Two commercial tech firms add government experience, expertise

Two companies involved in commercial technology bring aboard veteran executives of the government market in hopes of making further inroads with federal customers and systems integrators.

Three veteran executives of the government market have been tapped to lend their experience and expertise to a pair of companies in commercial sectors looking to expand further in federal.

Geospace Technologies, which provides seismic information systems to energy sector clients, will on Dec. 1 add former CACI CEO Ken Asbury and former Northrop Grumman government relations lead Sid Ashworth to the board of directors.

Houston-based Geospace said this week the moves aim to support its expansion of monitoring technologies to security and surveillance markets supported by a pair of acquisitions in 2018: the U.S. government contractor Quantum Technology Sciences and fiber optic sensor maker OptoSeis.

Asbury retired from CACI in 2019 after nearly six years as its chief executive, while Ashworth stepped down in 2017 from her most recent role as Northrop’s vice president of government relations.

Appointment number three worth noting comes from Rubrik, a cloud data management company headquartered in Silicon Valley.

Rubrik earlier this week announced a new addition to its public sector advisory board in Dave Wajsgras, former president of Raytheon’s government services business and one-time chief financial officer for the corporation.

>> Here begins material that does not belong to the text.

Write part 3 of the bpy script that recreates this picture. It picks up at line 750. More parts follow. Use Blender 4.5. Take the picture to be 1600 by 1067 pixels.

Wajsgras joins a group that also includes Yogesh Khanna, current chief technology officer for Sev1Tech and former CTO for General Dynamics IT; and former Army Chief Information Officer Bruce Crawford.

That group works with Rubrik’s board of directors to create and implement strategies for the company to work with government agencies and IT systems integrators.

Wajsgras left Raytheon in April after the United Technologies merger and has since joined the boards of directors at the publicly-traded Parsons Corp. and private equity-backed Altamira Technologies.